I've been working through Robert Stoll "Set Theory and Logic" (Dover, 1979). Chapter 2, Section 10 "Some Theorems Equivalent to the Axiom of Choice" has an exercise (exercise 2, specifically) that reads in full as follows:
Another of Tarski's results concerning the axiom of choice asserts that it is equivalent to the proposition "if $2u < u+v$, then $u<v$," while the proposition "if $2u > u + v$, then $u > v$" can be proved without the axiom of choice. Prove this result.
It isn't stated in the problem, but I think it's safe to assume that $u$ and $v$ are infinite cardinals.

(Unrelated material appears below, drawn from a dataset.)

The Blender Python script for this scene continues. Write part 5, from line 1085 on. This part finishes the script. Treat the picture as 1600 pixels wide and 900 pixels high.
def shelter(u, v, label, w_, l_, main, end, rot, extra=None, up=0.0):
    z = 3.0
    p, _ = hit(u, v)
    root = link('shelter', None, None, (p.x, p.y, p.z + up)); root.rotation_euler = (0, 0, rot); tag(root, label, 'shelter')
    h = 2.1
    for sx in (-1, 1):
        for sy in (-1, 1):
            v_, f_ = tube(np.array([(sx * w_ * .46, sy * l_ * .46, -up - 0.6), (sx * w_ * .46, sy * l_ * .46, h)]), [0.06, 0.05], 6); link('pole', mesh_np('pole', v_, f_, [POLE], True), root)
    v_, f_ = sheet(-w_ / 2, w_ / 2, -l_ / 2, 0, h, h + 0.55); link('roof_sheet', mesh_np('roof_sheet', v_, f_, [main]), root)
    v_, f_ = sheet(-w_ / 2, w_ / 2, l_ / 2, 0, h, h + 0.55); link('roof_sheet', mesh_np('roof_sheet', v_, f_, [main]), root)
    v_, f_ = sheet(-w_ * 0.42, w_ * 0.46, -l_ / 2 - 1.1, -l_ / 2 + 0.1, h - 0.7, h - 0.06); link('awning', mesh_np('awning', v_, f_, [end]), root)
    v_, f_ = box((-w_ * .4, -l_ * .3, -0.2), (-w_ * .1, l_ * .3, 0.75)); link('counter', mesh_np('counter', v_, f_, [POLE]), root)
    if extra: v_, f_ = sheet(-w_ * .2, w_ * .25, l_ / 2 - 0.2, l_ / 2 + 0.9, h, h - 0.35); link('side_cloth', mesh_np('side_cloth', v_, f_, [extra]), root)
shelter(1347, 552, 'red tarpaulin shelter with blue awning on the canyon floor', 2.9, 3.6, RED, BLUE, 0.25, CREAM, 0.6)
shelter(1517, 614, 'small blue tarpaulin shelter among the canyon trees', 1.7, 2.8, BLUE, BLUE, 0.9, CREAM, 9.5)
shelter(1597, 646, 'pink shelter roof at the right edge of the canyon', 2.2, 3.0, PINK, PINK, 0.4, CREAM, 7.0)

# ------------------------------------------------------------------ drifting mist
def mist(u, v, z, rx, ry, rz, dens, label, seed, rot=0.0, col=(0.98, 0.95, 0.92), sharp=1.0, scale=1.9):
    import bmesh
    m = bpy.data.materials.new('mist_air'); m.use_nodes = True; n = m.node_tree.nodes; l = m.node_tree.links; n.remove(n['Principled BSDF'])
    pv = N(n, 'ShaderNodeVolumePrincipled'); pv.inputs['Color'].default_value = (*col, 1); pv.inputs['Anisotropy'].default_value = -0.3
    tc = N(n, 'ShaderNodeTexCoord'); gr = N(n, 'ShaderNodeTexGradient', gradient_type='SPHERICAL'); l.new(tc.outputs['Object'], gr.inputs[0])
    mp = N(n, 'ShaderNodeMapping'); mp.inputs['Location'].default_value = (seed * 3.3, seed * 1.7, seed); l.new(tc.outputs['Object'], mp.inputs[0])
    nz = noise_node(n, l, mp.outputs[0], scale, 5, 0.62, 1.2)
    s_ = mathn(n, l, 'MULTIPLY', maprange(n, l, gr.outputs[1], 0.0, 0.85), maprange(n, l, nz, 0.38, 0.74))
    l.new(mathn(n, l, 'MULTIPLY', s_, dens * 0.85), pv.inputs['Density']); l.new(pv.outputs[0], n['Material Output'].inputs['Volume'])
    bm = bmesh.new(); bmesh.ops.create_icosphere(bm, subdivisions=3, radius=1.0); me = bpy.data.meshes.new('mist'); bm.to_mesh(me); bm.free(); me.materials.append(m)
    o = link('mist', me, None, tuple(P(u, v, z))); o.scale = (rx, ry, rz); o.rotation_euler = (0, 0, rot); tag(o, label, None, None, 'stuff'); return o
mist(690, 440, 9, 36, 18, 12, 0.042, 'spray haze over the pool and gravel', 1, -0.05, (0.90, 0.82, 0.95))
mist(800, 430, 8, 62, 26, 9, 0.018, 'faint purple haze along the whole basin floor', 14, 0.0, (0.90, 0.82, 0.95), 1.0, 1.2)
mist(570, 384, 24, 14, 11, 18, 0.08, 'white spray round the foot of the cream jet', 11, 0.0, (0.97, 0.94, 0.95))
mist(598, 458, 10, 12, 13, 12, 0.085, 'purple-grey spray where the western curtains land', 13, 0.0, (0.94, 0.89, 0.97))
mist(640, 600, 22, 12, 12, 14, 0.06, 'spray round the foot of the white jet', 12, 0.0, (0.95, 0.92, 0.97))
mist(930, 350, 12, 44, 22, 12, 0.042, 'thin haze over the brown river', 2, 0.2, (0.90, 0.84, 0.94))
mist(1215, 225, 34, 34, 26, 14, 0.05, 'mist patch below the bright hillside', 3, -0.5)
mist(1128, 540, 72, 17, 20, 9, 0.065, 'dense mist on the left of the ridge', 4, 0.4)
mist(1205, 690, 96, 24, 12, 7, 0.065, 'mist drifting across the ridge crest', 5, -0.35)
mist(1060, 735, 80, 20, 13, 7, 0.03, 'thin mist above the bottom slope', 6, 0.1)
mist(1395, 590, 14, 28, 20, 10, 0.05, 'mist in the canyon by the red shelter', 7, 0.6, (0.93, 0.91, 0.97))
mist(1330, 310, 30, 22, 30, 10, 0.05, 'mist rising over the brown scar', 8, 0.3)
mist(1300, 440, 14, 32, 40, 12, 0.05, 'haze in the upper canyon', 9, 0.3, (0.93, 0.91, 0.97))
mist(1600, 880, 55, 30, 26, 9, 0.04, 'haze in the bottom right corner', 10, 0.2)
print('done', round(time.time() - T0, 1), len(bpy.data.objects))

The forward direction of the first statement is easy since choice makes cardinal arithmetic trivial, but the reverse direction is lost on me. My initial guess is related to the fact that, to each infinite cardinal $c$, there is an aleph (transfinite cardinal that is well-ordered) $\aleph(c)$ which is not less than or equal to $c$ (this is Thm 1 of the same section), do some clever arithmetic, and show that $c$ must be an aleph (from which choice follows as a result of other theorems), much in the manner of Tarski's original proofs in his 1923 paper "On some theorems which are equivalent to the axiom of choice" (though I'm not sure what his exact definition of aleph is, and his central lemma regarding alephs is slightly different to the one in Stoll. Tarski states it as "to each cardinal $m$ there is an aleph which is neither greater than nor less than $m$").

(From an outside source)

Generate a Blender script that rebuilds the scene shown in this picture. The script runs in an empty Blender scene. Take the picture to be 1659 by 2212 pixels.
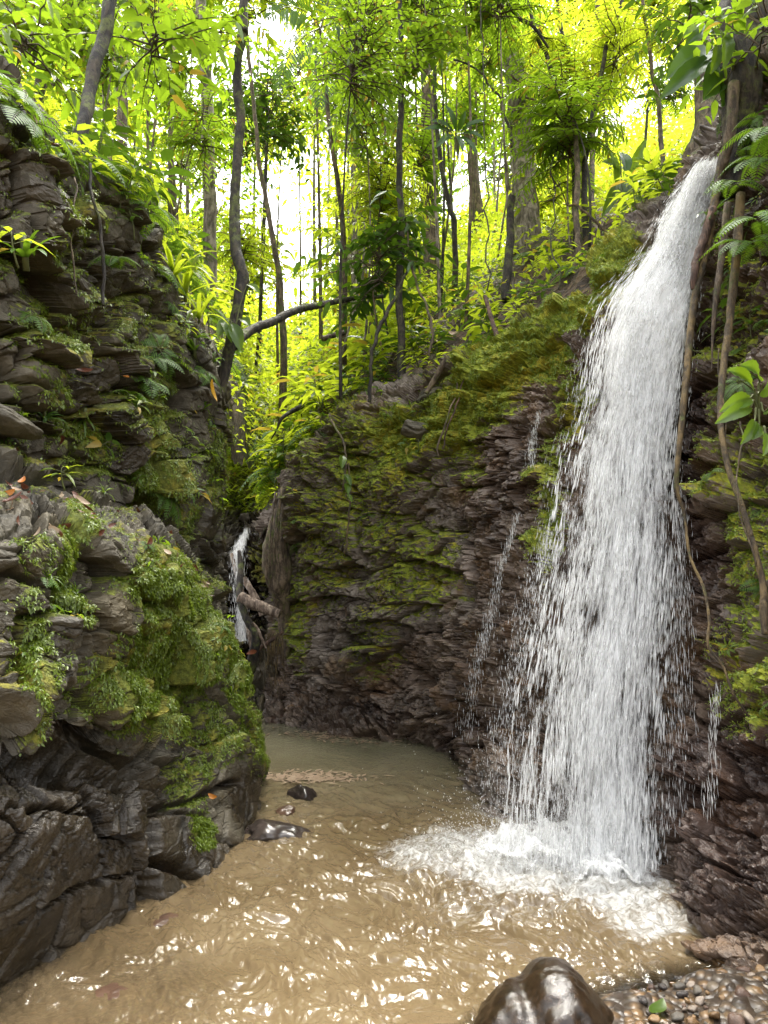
import bpy, math, random
import numpy as np

rng = np.random.default_rng(7)
random.seed(7)
R = math.radians
SC = bpy.context.scene
COL = SC.collection

# ------------------------------------------------------------------ camera
CAM_Z, PITCH, FOC = 1.6, R(6.0), 26.0 / 36.0 * 2212.0     # survey pixels: 1659 x 2212
CP, SP = math.cos(PITCH), math.sin(PITCH)


def P(x, y, Y):
    """survey pixel + distance ahead -> point in metres"""
    x, y, Y = np.asarray(x, float), np.asarray(y, float), np.asarray(Y, float)
    u, v = (x - 829.5) / FOC, (1106.0 - y) / FOC
    t = Y / (CP - v * SP)
    return np.stack([u * t, Y + 0 * u, CAM_Z + t * (SP + v * CP)], -1)


def PW(x, y, z=0.0):
    """survey pixel lying on the level z"""
    x, y = np.asarray(x, float), np.asarray(y, float)
    u, v = (x - 829.5) / FOC, (1106.0 - y) / FOC
    t = (z - CAM_Z) / (SP + v * CP)
    return np.stack([u * t, t * (CP - v * SP), z + 0 * u], -1)


def D(p):
    """world point -> survey pixel"""
    p = np.asarray(p, float)
    y, z = p[..., 1], p[..., 2] - CAM_Z
    dep = y * CP + z * SP
    up = -y * SP + z * CP
    return np.stack([829.5 + FOC * p[..., 0] / dep, 1106 - FOC * up / dep], -1)


cam_d = bpy.data.cameras.new('camera')
cam = bpy.data.objects.new('camera', cam_d)
COL.objects.link(cam)
cam.location = (0, 0, CAM_Z)
cam.rotation_euler = (R(90) + PITCH, 0, 0)
cam_d.sensor_fit = 'VERTICAL'
cam_d.sensor_height = 36.0
cam_d.lens = 26.0
cam_d.clip_start, cam_d.clip_end = 0.05, 1000
SC.camera = cam

# ------------------------------------------------------------------ noise
_pr = np.random.default_rng(11)
PERM = _pr.permutation(256)
PERM = np.concatenate([PERM, PERM, PERM])
GR = _pr.normal(size=(256, 3))
GR /= np.linalg.norm(GR, axis=1)[:, None]


def perlin(p):
    p = np.asarray(p, float)
    i = np.floor(p).astype(np.int64)
    f = p - i
    w = f * f * f * (f * (f * 6 - 15) + 10)
    i &= 255
    out = 0
    for dx in (0, 1):
        wx = w[..., 0] if dx else 1 - w[..., 0]
        a = PERM[i[..., 0] + dx]
        for dy in (0, 1):
            wy = w[..., 1] if dy else 1 - w[..., 1]
            b = PERM[a + i[..., 1] + dy]
            for dz in (0, 1):
                wz = w[..., 2] if dz else 1 - w[..., 2]
                g = GR[PERM[b + i[..., 2] + dz] & 255]
                d = g[..., 0] * (f[..., 0] - dx) + g[..., 1] * (f[..., 1] - dy) + g[..., 2] * (f[..., 2] - dz)
                out = out + wx * wy * wz * d
    return out * 1.5


def fbm(p, s, octv=4, gain=0.5, off=0.0):
    p = np.asarray(p, float) * s + off
    a, o = 1.0, 0
    for k in range(octv):
        o = o + a * perlin(p)
        p = p * 2.03 + 7.7
        a *= gain
    return o


def ridged(p, s, octv=4, off=0.0):
    p = np.asarray(p, float) * s + off
    a, o = 1.0, 0
    for k in range(octv):
        o = o + a * (1 - np.abs(perlin(p)) * 2)
        p = p * 2.1 + 3.1
        a *= 0.5
    return o / 1.9


def h1(k, s=0.0):
    return np.abs(np.modf(np.sin(k * 12.9898 + s * 78.233 + 4.1) * 43758.5453)[0])


def h2(k, j, s=0.0):
    return np.abs(np.modf(np.sin(k * 12.9898 + j * 39.425 + s * 17.17 + 1.3) * 43758.5453)[0])


def sstep(a, b, x):
    t = np.clip((x - a) / (b - a), 0, 1)
    return t * t * (3 - 2 * t)


def nrm(v):
    return v / (np.linalg.norm(v, axis=-1, keepdims=True) + 1e-9)


# ------------------------------------------------------------------ mesh building
class MB:
    """collects vertices and faces of ONE mesh"""

    def __init__(self):
        self.v, self.f, self.n = [], [], 0

    def add(self, verts, faces, mat=0):
        verts = np.asarray(verts, float).reshape(-1, 3)
        for fc in (faces if isinstance(faces, (list, tuple)) else [faces]):
            fc = np.asarray(fc, np.int64)
            if len(fc):
                self.f.append((fc + self.n, mat))
        self.v.append(verts)
        self.n += len(verts)
        return self

    def mesh(self, name, mats, smooth=True):
        me = bpy.data.meshes.new(name)
        V = np.concatenate(self.v)
        me.vertices.add(len(V))
        me.vertices.foreach_set('co', V.astype(np.float32).ravel())
        tot = sum(f.size for f, _ in self.f)
        cnt = sum(len(f) for f, _ in self.f)
        me.loops.add(tot)
        me.polygons.add(cnt)
        me.loops.foreach_set('vertex_index', np.concatenate([f.ravel() for f, _ in self.f]).astype(np.int32))
        sizes = np.concatenate([np.full(len(f), f.shape[1]) for f, _ in self.f])
        me.polygons.foreach_set('loop_start', (np.cumsum(sizes) - sizes).astype(np.int32))
        me.polygons.foreach_set('material_index', np.concatenate([np.full(len(f), m) for f, m in self.f]).astype(np.int32))
        me.polygons.foreach_set('use_smooth', np.full(cnt, smooth))
        for m in (mats if isinstance(mats, (list, tuple)) else [mats]):
            me.materials.append(m)
        me.update(calc_edges=True)
        me.validate()
        return me

    def obj(self, name, mats, parent=None, smooth=True):
        o = bpy.data.objects.new(name, self.mesh(name, mats, smooth))
        COL.objects.link(o)
        if parent is not None:
            o.parent = parent
        return o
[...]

In any case, Stoll says in the notes for Chapter 2 that
The various propositions which are equivalent to the axiom of choice and which have been credited to A. Tarski appear in Tarski (1923).
The paper "Tarski (1923)" is the one mentioned above, "On some theorems which are equivalent to the axiom of choice." However, the result the exercise asks for does not appear in that paper, unless I'm misreading something horribly. My question then is, if someone could point me toward a paper in which this result is proved, or assist in a proof, I would be greatly appreciative.
Best Answer
There's no clever arithmetic here.
Take a set $a$, and let $u=a\times\omega$. Note that $u+u=a\times\omega\times 2$, so $2u=u$. Now let $v=\aleph(u)$, the Hartogs number of $u$, then $2u=u<u+v$, therefore $u<v$, but that means that $u$ injects into an ordinal, and since $a$ injects into $u$ we get that $a$ injects into an ordinal and can be well-ordered.